O'Neill likely drowned, but an official cause of death has not been determined, Yellowstone spokesperson Morgan Warthin said.

Shoshone Lake covers 13 square miles and has an average temperature of around 48 degrees Fahrenheit, with survival time estimated to be only 20 to 30 minutes in such cold water, officials said. The lake also can be subject to high winds and sudden storms.

Crumbo was a Navy SEAL who served two tours in Vietnam and worked for decades at Grand Canyon National Park as a river ranger and wilderness coordinator. O'Neill also worked at the park as a river and patrol ranger, park officials said.
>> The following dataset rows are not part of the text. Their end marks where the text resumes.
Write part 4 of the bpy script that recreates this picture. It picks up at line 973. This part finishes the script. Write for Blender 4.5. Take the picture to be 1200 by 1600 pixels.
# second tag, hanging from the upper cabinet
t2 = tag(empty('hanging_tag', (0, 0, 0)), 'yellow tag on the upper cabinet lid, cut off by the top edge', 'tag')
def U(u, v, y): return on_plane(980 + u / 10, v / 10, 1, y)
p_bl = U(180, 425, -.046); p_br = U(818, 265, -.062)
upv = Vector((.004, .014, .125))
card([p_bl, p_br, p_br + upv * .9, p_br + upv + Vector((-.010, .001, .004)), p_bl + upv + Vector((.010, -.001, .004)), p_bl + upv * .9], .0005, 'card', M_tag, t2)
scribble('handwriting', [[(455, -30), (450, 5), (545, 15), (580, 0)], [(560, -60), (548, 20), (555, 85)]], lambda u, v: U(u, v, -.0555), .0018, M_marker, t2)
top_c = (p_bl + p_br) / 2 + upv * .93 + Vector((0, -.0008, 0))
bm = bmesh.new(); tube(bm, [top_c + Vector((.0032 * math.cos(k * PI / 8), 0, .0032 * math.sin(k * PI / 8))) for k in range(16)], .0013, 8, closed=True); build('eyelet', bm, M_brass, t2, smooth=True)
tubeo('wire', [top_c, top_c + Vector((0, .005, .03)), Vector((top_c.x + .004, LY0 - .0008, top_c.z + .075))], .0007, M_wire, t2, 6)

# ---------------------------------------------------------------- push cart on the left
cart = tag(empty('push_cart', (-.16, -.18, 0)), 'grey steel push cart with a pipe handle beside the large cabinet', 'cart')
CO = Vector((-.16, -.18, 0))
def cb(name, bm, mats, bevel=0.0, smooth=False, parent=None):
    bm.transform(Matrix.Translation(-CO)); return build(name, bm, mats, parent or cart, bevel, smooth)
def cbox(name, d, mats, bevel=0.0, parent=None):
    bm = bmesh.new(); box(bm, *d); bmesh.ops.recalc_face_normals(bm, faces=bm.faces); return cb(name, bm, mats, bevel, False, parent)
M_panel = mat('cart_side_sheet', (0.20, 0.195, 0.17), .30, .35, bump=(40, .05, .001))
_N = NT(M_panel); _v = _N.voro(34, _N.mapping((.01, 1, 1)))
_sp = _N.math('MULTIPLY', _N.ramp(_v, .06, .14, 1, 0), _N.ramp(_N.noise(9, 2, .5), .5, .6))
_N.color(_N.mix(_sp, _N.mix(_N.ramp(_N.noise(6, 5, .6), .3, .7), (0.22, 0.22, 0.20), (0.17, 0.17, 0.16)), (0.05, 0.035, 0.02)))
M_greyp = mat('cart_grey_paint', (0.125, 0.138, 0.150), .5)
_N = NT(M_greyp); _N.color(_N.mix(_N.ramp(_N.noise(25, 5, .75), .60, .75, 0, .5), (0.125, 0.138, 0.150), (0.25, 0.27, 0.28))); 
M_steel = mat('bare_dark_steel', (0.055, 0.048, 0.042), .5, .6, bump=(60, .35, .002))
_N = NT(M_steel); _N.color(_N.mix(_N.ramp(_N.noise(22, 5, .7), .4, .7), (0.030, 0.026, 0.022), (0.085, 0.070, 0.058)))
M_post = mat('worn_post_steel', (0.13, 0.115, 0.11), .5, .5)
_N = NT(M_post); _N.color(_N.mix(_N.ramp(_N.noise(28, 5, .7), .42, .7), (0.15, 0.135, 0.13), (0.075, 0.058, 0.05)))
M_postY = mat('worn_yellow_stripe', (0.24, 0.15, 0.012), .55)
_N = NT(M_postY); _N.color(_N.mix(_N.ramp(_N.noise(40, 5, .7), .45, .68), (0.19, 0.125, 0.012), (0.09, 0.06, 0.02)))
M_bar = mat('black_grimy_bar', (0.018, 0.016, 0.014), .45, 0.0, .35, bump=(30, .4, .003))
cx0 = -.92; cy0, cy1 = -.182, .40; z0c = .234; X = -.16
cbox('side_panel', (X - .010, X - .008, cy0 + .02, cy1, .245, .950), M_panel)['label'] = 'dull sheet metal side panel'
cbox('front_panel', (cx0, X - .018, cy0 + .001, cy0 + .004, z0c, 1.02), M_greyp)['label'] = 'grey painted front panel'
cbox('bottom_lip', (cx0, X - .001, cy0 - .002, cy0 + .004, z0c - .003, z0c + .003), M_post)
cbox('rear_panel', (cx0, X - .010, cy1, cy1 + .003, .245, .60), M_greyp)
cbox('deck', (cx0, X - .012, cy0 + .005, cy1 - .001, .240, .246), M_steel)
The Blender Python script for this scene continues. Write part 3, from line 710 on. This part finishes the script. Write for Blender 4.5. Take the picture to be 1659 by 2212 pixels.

Well before Crumbo retired from the Grand Canyon, in 1996 he co-founded the conservation group Grand Canyon Wildlands Council, which later merged with another group to form Wild Arizona. Crumbo worked to protect and restore native species, wild places and ecosystems, said his colleague Kelly Burke, who considers him family.

She said people who know Crumbo have been reconnecting over his disappearance "to hold each other up and put that energy in leaving the door open for him to walk back in."

"It's Kim Crumbo, after all," she said. "He's a monumental hero and legend of a man. We can't bring ourselves to believe he wouldn't emerge from this."

Crumbo was a member of the Potawatomi Tribe and worked "directly with diverse individuals including Navajo, Hopi, Paiute, Havasupai, Hualapai, Zuni, and Ute folks," according to the Rewilding Institute, a conservation program on which he served as a board member.

John Davis, the executive director of the institute, told the Salt Lake Tribune that Crumbo has been "one of North America's strongest wilderness and wildlife advocates for decades."

Drowning is one of the top causes of death in Yellowstone, behind car and snowmobile accidents and illness, park historian Lee Whittlesey wrote in his book "Death in Yellowstone."

Included among those deaths were two elderly canoeists from Idaho who capsized while fishing on Lake Shoshone in 2007 and drowned. An Idaho man and his 12-year-old son drowned during a camping trip on the lake in 2002 after their canoe apparently overturned.